SUPPLIED MATERIAL →
§ §
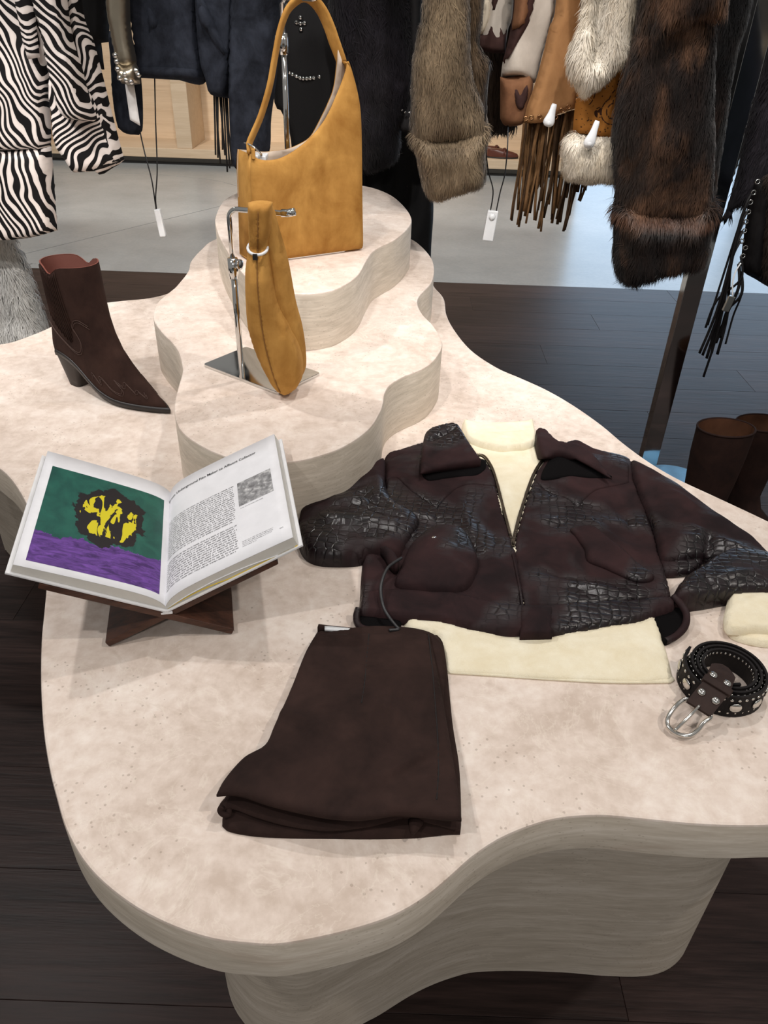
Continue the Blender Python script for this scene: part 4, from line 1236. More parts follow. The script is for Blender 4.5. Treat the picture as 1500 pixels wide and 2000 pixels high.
sl3 = tpoly([(1317, 1152), (1327, 1133), (1342, 1120), (1362, 1108), (1390, 1088), (1430, 1072), (1500, 1080), (1540, 1110), (1545, 1150), (1500, 1157), (1463, 1158), (1427, 1159), (1373, 1168), (1322, 1172)], 0.026)
panel('cuff', sl3, TFR, 0.005, lambda u, v, d: 0.004 + 0.022 * dome(d, 0.010) + 0.014 * dome(d, 0.04) + 0.002 * waves(u, v, 55, 14) + creases(u, v, [((1370, 1110), (1420, 1160), -.004, .004), ((1400, 1120), (1490, 1110), .005, .008)], .045), Z0, LEATHER, jk)
bs = tpoly([(1287, 1083), (1330, 1086), (1374, 1088), (1366, 1108), (1335, 1115), (1296, 1114)], 0.014)
panel('sleeve_underside', bs, TFR, 0.005, lambda u, v, d: 0.004 + 0.012 * dome(d, 0.012), Z0, LEATHER, jk)
# collar: two stiff leaves standing off the shoulders, shade beneath built as near-black panels
c1 = tpoly([(890, 826), (862, 828), (835, 838), (826, 863), (822, 911, 1), (860, 901), (913, 893), (941, 889, 1), (927, 872), (914, 855), (901, 836)], 0.05)
v0, v1 = tp(822, 911, .05)[1], tp(890, 826, .05)[1]
panel('collar', c1, TFR, 0.0045, lambda u, v, d: 0.036 + 0.004 * dome(d, 0.004) + 0.012 * np.clip((v - v0) / (v1 - v0), 0, 1) + creases(u, v, [((835, 860), (890, 835), -.006, .006)], .05), lambda u, v, d: 0.033 - 0.030 * np.clip((v - v0) / (v1 - v0), 0, 1) ** 0.7, LEATHER, jk)
fc = tpoly([(824, 908), (860, 900), (938, 890), (950, 905), (930, 922), (880, 925), (836, 930)], 0.03)
panel('collar_shade', fc, TFR, 0.005, lambda u, v, d: 0.0235 + 0.001 * dome(d, 0.01), lambda u, v, d: 0.012 + 0 * u, JDARK, jk)
c2 = tpoly([(1049, 829), (1066, 828), (1080, 840), (1094, 851), (1133, 858), (1163, 879), (1198, 922, 1), (1158, 899), (1113, 876), (1092, 871), (1070, 880), (1056, 868)], 0.05)
panel('collar', c2, TFR, 0.0045, lambda u, v, d: 0.036 + 0.005 * dome(d, 0.005) + 0.001 * waves(u, v, 3, 20), lambda u, v, d: 0.033 - 0.030 * np.clip((v - tp(1100, 880, .05)[1]) / 0.05, 0, 1) ** 0.7, LEATHER, jk)
fc2 = tpoly([(1090, 873), (1113, 877), (1160, 900), (1197, 923, 1), (1160, 924), (1115, 921), (1080, 926), (1058, 926), (1068, 900)], 0.033)
panel('collar_shade', fc2, TFR, 0.005, lambda u, v, d: 0.0245 + 0.001 * dome(d, 0.01), lambda u, v, d: 0.012 + 0 * u, JDARK, jk)
# zip: cloth tape and metal teeth along both open edges
BRASS = chrome('dark_zip_metal', (150, 140, 128), 0.3)
for pxs in ([(915, 893), (941, 891), (958, 911), (970, 945), (984, 1000), (996, 1046), (1002, 1068)], [(1001, 1068), (1009, 1030), (1021, 987), (1042, 928), (1066, 892), (1090, 873), (1112, 877), (1135, 887)]):
    hs = 0.014
    path = spline([tp(x, y, hs) for x, y in pxs], 0.0028, False)
    p3 = np.array([[a, b, TT + hs + 0.002] for a, b in path])
    tape = tube('zip_tape', p3 - [0, 0, 0.002], 0.0032, JDARK, jk, 6, 0.8)
    tg = np.gradient(p3, axis=0); tg /= np.linalg.norm(tg, axis=1)[:, None]
    geo = [box_geo(p3[i] + [0, 0, 0.0012], 0.0008, 0.0024, 0.0012, (tg[i], np.cross([0, 0, 1], tg[i]), (0, 0, 1))) for i in range(len(p3))]
    V, F = join_geo(geo)
    o = part('zip_teeth', V, F, BRASS, tape, False); o['kind'] = 'stuff'
# closed front seam below the zip, snaps
tube('front_seam', [np.array([*tp(x, y, .03), TT + 0.0195]) for x, y in ((1003, 1072), (1011, 1110), (1018, 1145), (1022, 1172))], 0.0022, LEATHER, jk, 6)
for (x, y, h) in ((848, 1050, 0.040), (1333, 1146, 0.029)):
    p = np.array([*tp(x, y, h), TT + h])
    V, F = dome_geo(p - [0, 0, 0.0025], (0, -0.25, 1), 0.0052, 0.004, 16, 4)
    recalc(part('snap_button', V, F, CHROME, jk, label='small chrome snap'))

# ---------------------------------------------------------------- folded suede shorts
sh = thing('suede_shorts', (0.0, 0.66, TT), 'espresso brown suede shorts folded in half at the front of the table', 'shorts')
bk = tpoly([(622, 1230, 1), (863, 1238, 1), (873, 1303), (884, 1411), (897, 1497), (901, 1595), (899, 1627, 1), (870, 1628), (809, 1634), (720, 1636), (641, 1635), (560, 1634), (492, 1630), (442, 1619), (434, 1600), (450, 1560), (520, 1455), (540, 1411), (570, 1341), (597, 1273)], 0.004)
panel('under_leg', bk, TFR, 0.006, lambda u, v, d: 0.003 + 0.006 * dome(d, 0.006) + 0.0008 * waves(u, v, 61, 9), Z0, SHORTS_M, sh)
vhem, vwaist = tp(660, 1610, .02)[1], tp(730, 1230, .02)[1]
def kk_(v): return np.clip((v - vhem) / (vwaist - vhem), 0, 1)
md_ = tpoly([(640, 1232), (848, 1236), (868, 1400), (895, 1590), (893, 1618), (860, 1612), (800, 1598), (775, 1600), (720, 1614), (640, 1622), (560, 1612), (500, 1596), (455, 1580), (432, 1588), (428, 1574), (450, 1545), (530, 1440), (575, 1330)], 0.015)
panel('inner_leg', md_, TFR, 0.006, lambda u, v, d: 0.0118 + 0.004 * (1 - kk_(v)) + 0.003 * dome(d, 0.005) + 0.001 * waves(u, v, 62, 10), lambda u, v, d: 0.0095 + 0.004 * (1 - kk_(v)), SHORTS_M, sh)
tpx = [(619, 1225, 1), (730, 1223), (839, 1224, 1), (847, 1260), (862, 1340), (880, 1450), (893, 1540), (901, 1606, 1), (865, 1604), (828, 1600), (772, 1596), (735, 1601), (697, 1605), (650, 1602), (604, 1595), (529, 1577), (465, 1556), (423, 1556, 1), (440, 1523), (477, 1479), (518, 1453), (537, 1411), (567, 1341), (593, 1273)]
tl = tpoly(tpx, 0.032)
SHC = [((520, 1380), (600, 1410), .003, .006), ((560, 1400), (640, 1430), .004, .012), ((690, 1340), (800, 1420), .003, .010), ((740, 1530), (850, 1460), .004, .006), ((745, 1545), (870, 1470), -.004, .007), ((600, 1300), (700, 1330), .002, .012), ((440, 1530), (640, 1585), .003, .012), ((540, 1460), (520, 1540), .004, .010), ((600, 1500), (800, 1545), .003, .016), ((760, 1370), (790, 1400), .003, .006), ((650, 1560), (860, 1590), .003, .010)]
def top_leg(u, v, d):
    k = kk_(v)
    z = 0.0175 + 0.019 * (1 - k) + 0.004 * dome(d, 0.006) + 0.0022 * waves(u, v, 63, 7) * dome(d, 0.02) + creases(u, v, SHC, .03)
    z = z - 0.0028 * ridge(u, v, tp(720, 1236, .03), tp(706, 1372, .03), 0.0016)                       # dart
    for a, b in (((841, 1240), (850, 1350)), ((850, 1350), (857, 1450)), ((857, 1450), (852, 1560))):
        z = z - 0.0016 * np.exp(-((np.abs((u - tp(*a, .03)[0]) * (tp(*b, .03)[1] - tp(*a, .03)[1]) - (v - tp(*a, .03)[1]) * (tp(*b, .03)[0] - tp(*a, .03)[0])) / np.hypot(tp(*b, .03)[0] - tp(*a, .03)[0], tp(*b, .03)[1] - tp(*a, .03)[1])) / 0.0014) ** 2) * ((v <= tp(*a, .03)[1]) & (v >= tp(*b, .03)[1]))
    return z
def top_under(u, v, d):
    k = kk_(v)
    return 0.0150 + 0.0178 * (1 - k) + creases(u, v, SHC, .03) + 0.0022 * waves(u, v, 63, 7) * dome(d, 0.02)
panel('top_leg', tl, TFR, 0.0048, top_leg, top_under, SHORTS_M, sh)
def on_top(x, y):
    u, v = tp(x, y, .032)
    P = np.array([[u, v]])
    return np.array([u, v, TT + float(top_leg(np.array([u]), np.array([v]), edge_dist(tl, P))[0]) + 0.0002])
SEAM = plain('seam_thread', (22, 15, 14), 0.8)
for nm, pts in (('dart_seam', [(721, 1228), (716, 1280), (712, 1330), (706, 1372)]), ('side_seam', [(838, 1228), (845, 1300), (851, 1380), (855, 1450), (856, 1510), (852, 1570)])):
    q = spline(pts, 8, False)
    tube(nm, [on_top(*k) for k in q], 0.0009, SEAM, sh, 5)
# folded-in corner at the hem and a rolled edge on the left
hf = tpoly([(800, 1600), (815, 1599), (828, 1606), (810, 1628), (806, 1632), (800, 1618)], 0.014)
panel('hem_fold', hf, TFR, 0.004, lambda u, v, d: 0.016 + 0.003 * dome(d, 0.004), lambda u, v, d: 0.012 + 0 * u, SHORTS_M, sh)
tube('hem_roll', spline3([np.array([*tp(x, y, h), TT + h]) for x, y, h in ((434, 1575, .022), (430, 1583, .018), (436, 1590, .014), (447, 1590, .013), (446, 1580, .016))], 5), 0.0035, SHORTS_M, sh, 8)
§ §
Check every line of the material for the string "part" and give the number of lines that have it, without anything else.

3